Verify Your Work with Lynis

After running this checklist, kick off a Lynis audit to score your work:

sudo apt install lynis    # or: sudo dnf install lynis
sudo lynis audit system

A stock Debian or Ubuntu install scores 55 to 62. After this checklist, expect a score in the 75 to 84 range.

Lynis security scan summary showing a hardening index of 56 out of 100 with 222 tests performed
Lynis scan summary on a stock system before hardening - the score climbs into the 75-84 range after applying this checklist
Image: How-To Geek Lynis also lists tips for next steps, ranked by severity. You know what to fix next.

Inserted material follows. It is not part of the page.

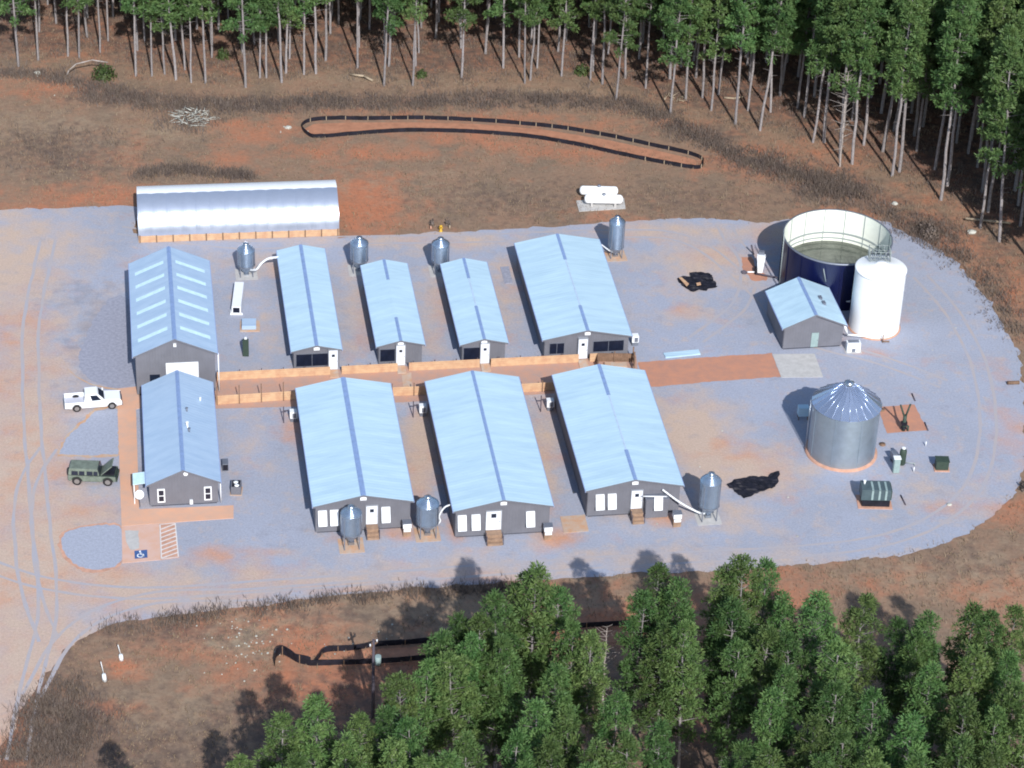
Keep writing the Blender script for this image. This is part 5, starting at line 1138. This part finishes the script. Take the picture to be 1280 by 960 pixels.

The CIS Benchmarks ship over 200 controls per distro for teams that need formal compliance docs. This checklist covers the high-impact subset: the 20% of controls that close 80% of real-world attack surface. For full CIS Level 1, look at auto tooling like OpenSCAP or Ansible playbooks built on the CIS profiles. If your server runs Docker workloads, the same mindset applies inside containers. See our Docker image security checklist for container-specific controls. And once you open port 443 for a web service, encrypt it properly with wildcard SSL certificates from Let’s Encrypt so every subdomain gets HTTPS from one cert.

Quick Reference

StepTimeKey Config File
SSH hardening5-7 min/etc/ssh/sshd_config
nftables firewall5-7 min/etc/nftables.conf
Auto security updates3-5 min/etc/apt/apt.conf.d/50unattended-upgrades
Audit logging5-7 min/etc/audit/rules.d/hardening.rules
Account and kernel lockdown5-7 min/etc/sysctl.d/99-hardening.conf
MAC enforcement2-3 minSELinux: /etc/selinux/config, AppArmor: aa-status

That is thirty minutes of work. Your server has gone from a default-config target to a box that shrugs off bots and makes targeted attacks much harder.